Last week, the Chamber’s Executive Committee voted to endorse King Country’s Health through Housing legislation. The legislation imposes a .1% sales tax increase to fund affordable housing including permanent supportive housing, and to support a regional approach to addressing chronic homelessness and creating additional affordable housing.
Health through Housing seeks to house 2,000 King County residents experiencing or at risk of experiencing homelessness within two years (by October 2022). To immediately provide emergency housing, King County would acquire single rooms, like hotels, and fund and operate supportive services to keep people successfully housed.
Over time, King County plans to convert single rooms used for emergency housing into permanent affordable housing while developing additional affordable housing by using revenue to guarantee bonds to make long-term investments. In addition to creating and operating permanently affordable homes with housing-related services, a portion of funding is also intended to build capacity at community-based organizations serving populations that are disproportionately likely to be chronically homeless.

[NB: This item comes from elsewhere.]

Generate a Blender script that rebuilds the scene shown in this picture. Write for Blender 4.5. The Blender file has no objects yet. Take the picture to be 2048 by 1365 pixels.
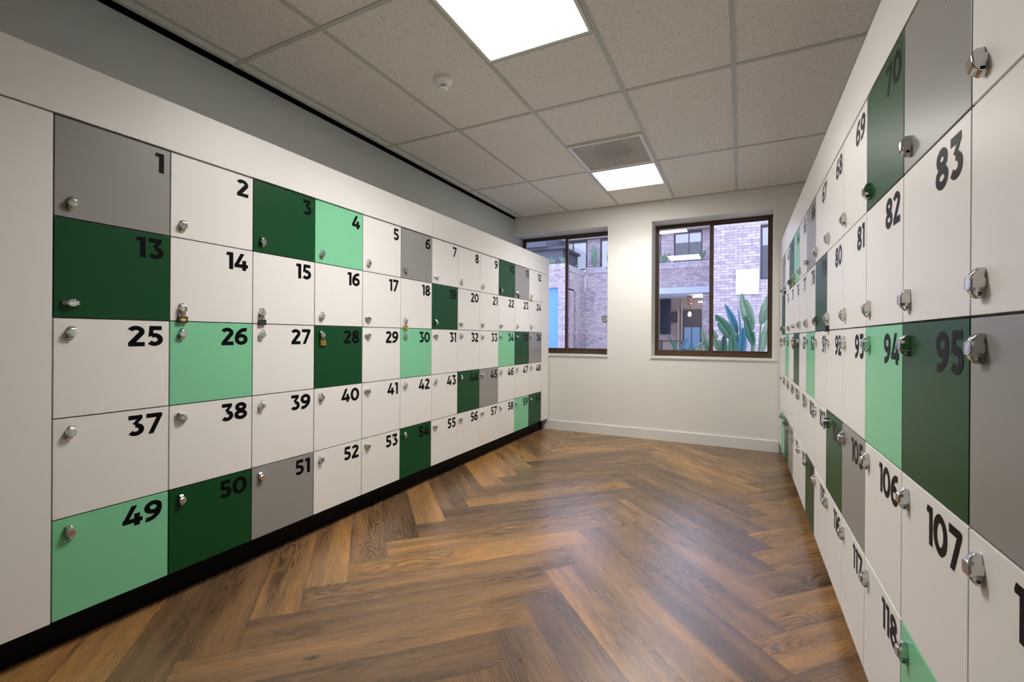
import bpy, bmesh, math, random
from mathutils import Vector, Matrix
random.seed(7)
C = bpy.context.scene.collection
PI = math.pi

# ---------------------------------------------------------------- camera
F, CX, CY = 903.15, 1033.26, 675.03
YAW, PIT, ROL = (math.radians(a) for a in (26.3904, -0.0252, 0.3701))
CH = 1.1113
fw = Vector((-math.sin(YAW)*math.cos(PIT), math.cos(YAW)*math.cos(PIT), math.sin(PIT)))
rt = Vector((math.cos(YAW), math.sin(YAW), 0)); up = rt.cross(fw)
rt, up = rt*math.cos(ROL)+up*math.sin(ROL), up*math.cos(ROL)-rt*math.sin(ROL)
cd = bpy.data.cameras.new('camera'); cam = bpy.data.objects.new('camera', cd); C.objects.link(cam)
m = Matrix((rt, up, -fw)).transposed().to_4x4(); m.translation = (0, 0, CH); cam.matrix_world = m
cd.sensor_width = 36; cd.lens = F/2048*36
cd.shift_x = -(CX-1024)/2048; cd.shift_y = (CY-682.5)/2048
cd.clip_start = .02; cd.clip_end = 200
bpy.context.scene.camera = cam

# ---------------------------------------------------------------- world, exposure
SKY = (.30, .50, 1.0); SKY_STRENGTH = 4.5
PANEL_COLOR = (1.0, .965, .925); PANEL_STRENGTH = 13.0; PANEL_WATTS = (22.5, 14.0); PANEL_SPREAD = math.radians(136)
w = bpy.data.worlds.new('dusk_sky'); bpy.context.scene.world = w; w.use_nodes = True
nt = w.node_tree; nt.nodes.clear()
wo = nt.nodes.new('ShaderNodeOutputWorld'); bg = nt.nodes.new('ShaderNodeBackground')
tc = nt.nodes.new('ShaderNodeTexCoord'); sx = nt.nodes.new('ShaderNodeSeparateXYZ')
rp = nt.nodes.new('ShaderNodeValToRGB')
rp.color_ramp.elements[0].position = 0.0; rp.color_ramp.elements[0].color = (.56, .64, .97, 1)
rp.color_ramp.elements[1].position = .6; rp.color_ramp.elements[1].color = (.48, .60, 1, 1)
nt.links.new(tc.outputs['Generated'], sx.inputs[0]); nt.links.new(sx.outputs[2], rp.inputs[0])
nt.links.new(rp.outputs[0], bg.inputs[0]); bg.inputs[1].default_value = SKY_STRENGTH
nt.links.new(bg.outputs[0], wo.inputs[0])
vs = bpy.context.scene.view_settings
vs.view_transform = 'Standard'; vs.look = 'None'; vs.exposure = 0.22; vs.gamma = 1; vs.use_curve_mapping = False
bpy.context.scene.cycles.max_bounces = 10
bpy.context.scene.cycles.transparent_max_bounces = 12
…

King County Council passed the Health through Housing sales tax on October 13, 2020. However, several municipalities in King County (Bellevue, Covington, Issaquah, Kent, Maple Valley, North Bend, Renton, and Snoqualmie) passed their own sales tax to fund housing projects before King County Council passed Health through Housing.

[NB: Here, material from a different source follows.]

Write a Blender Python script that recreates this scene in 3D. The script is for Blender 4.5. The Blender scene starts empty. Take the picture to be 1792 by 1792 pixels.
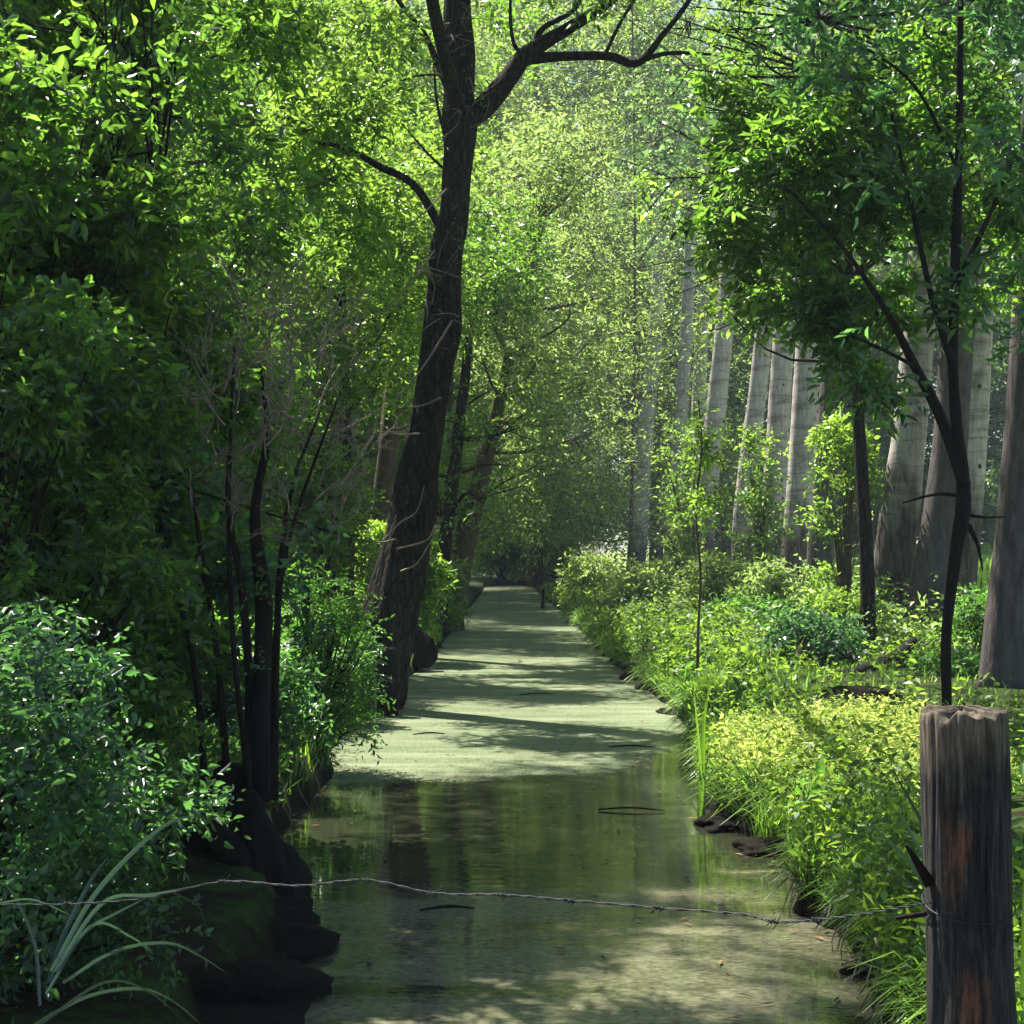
import bpy, math, random
import numpy as np
from mathutils import Vector

R = math.radians
rng = np.random.default_rng(11)
random.seed(5)
C = bpy.context.scene.collection
S = bpy.context.scene

# ------------------------------------------------------------------ camera
H = 1.9            # eye above the water
F = 2600.0         # focal length in pixels of the 1792 px photograph
PITCH = math.atan(84 / F)
cam_d = bpy.data.cameras.new('camera')
cam_d.sensor_width = 36; cam_d.lens = F / 1792 * 36
cam_d.clip_start = 0.05; cam_d.clip_end = 3000
cam = bpy.data.objects.new('camera', cam_d); C.objects.link(cam)
cam.location = (0, 0, H); cam.rotation_euler = (math.pi / 2 + PITCH, 0, 0)
S.camera = cam

def at(px, py, Y):
    a = (px - 896) / F; b = (896 - py) / F
    cy = math.cos(PITCH) - b * math.sin(PITCH); cz = math.sin(PITCH) + b * math.cos(PITCH)
    t = Y / cy
    return np.array((a * t, Y, H + cz * t))

# ------------------------------------------------------------------ light
SUN_EL, SUN_AZ = R(57), R(-38)          # ahead of the camera, a little to the left
SD = np.array((math.sin(SUN_AZ) * math.cos(SUN_EL), math.cos(SUN_AZ) * math.cos(SUN_EL), math.sin(SUN_EL)))
sun_d = bpy.data.lights.new('sun', 'SUN'); sun_d.energy = 5.0; sun_d.angle = R(0.5); sun_d.color = (1, .95, .84)
sun = bpy.data.objects.new('sun', sun_d); C.objects.link(sun)
sun.rotation_euler = Vector(SD).to_track_quat('Z', 'Y').to_euler()
W = bpy.data.worlds.new('World'); S.world = W; W.use_nodes = True
wn = W.node_tree.nodes; bg = wn['Background']
sky = wn.new('ShaderNodeTexSky'); sky.sky_type = 'NISHITA'; sky.sun_disc = False
sky.sun_elevation = SUN_EL; sky.sun_rotation = SUN_AZ
W.node_tree.links.new(sky.outputs[0], bg.inputs[0]); bg.inputs[1].default_value = 0.07
S.view_settings.view_transform = 'Standard'; S.view_settings.look = 'None'
S.view_settings.exposure = 1.6; S.view_settings.gamma = 1
S.render.engine = 'CYCLES'
S.cycles.max_bounces = 5; S.cycles.diffuse_bounces = 2; S.cycles.glossy_bounces = 3
S.cycles.transmission_bounces = 5; S.cycles.volume_bounces = 0; S.cycles.transparent_max_bounces = 4
S.cycles.caustics_reflective = False; S.cycles.caustics_refractive = False
S.cycles.sample_clamp_indirect = 6

# ------------------------------------------------------------------ helpers
_N = np.random.default_rng(3).random((256, 256))
def vnoise(x, y):
    x = np.asarray(x, float); y = np.asarray(y, float)
    xi = np.floor(x).astype(int); yi = np.floor(y).astype(int); fx = x - xi; fy = y - yi
    fx = fx * fx * (3 - 2 * fx); fy = fy * fy * (3 - 2 * fy)
    g = lambda a, b: _N[a % 256, b % 256]
    return (g(xi, yi) * (1 - fx) + g(xi + 1, yi) * fx) * (1 - fy) + (g(xi, yi + 1) * (1 - fx) + g(xi + 1, yi + 1) * fx) * fy
def fbm(x, y, o=3):
    s = 0; a = .5
    for k in range(o):
        s = s + a * vnoise(x * 2 ** k + 17 * k, y * 2 ** k + 5 * k); a *= .5
    return s / (1 - .5 ** o)
def nrm(v):
    return v / (np.linalg.norm(v, axis=-1, keepdims=True) + 1e-9)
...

Cities who pass their own sales tax must still apply their revenues to the same affordable housing and supportive services allowed under state law, but their collection of the sales tax revenue preempts King County’s collection of a sales tax increase in that jurisdiction. Health through Housing was initially projected to raise $65 million in 2021 but is now anticipated to raise only $50 million, with Bellevue accounting for $10 million of the reduction.
While King County Council has already passed the tax, decisions about short-term spending and the implementation plan are still under consideration. Since the tax will be collected beginning on January 1, 2021, some spending decisions will be made through the County’s regular budget process, which is ongoing and scheduled to continue through November 17. The Regional Policy Committee (RPC) is scheduled to begin deliberations on the Implementation Plan, which outlines spending for 2022-2028 on November 4.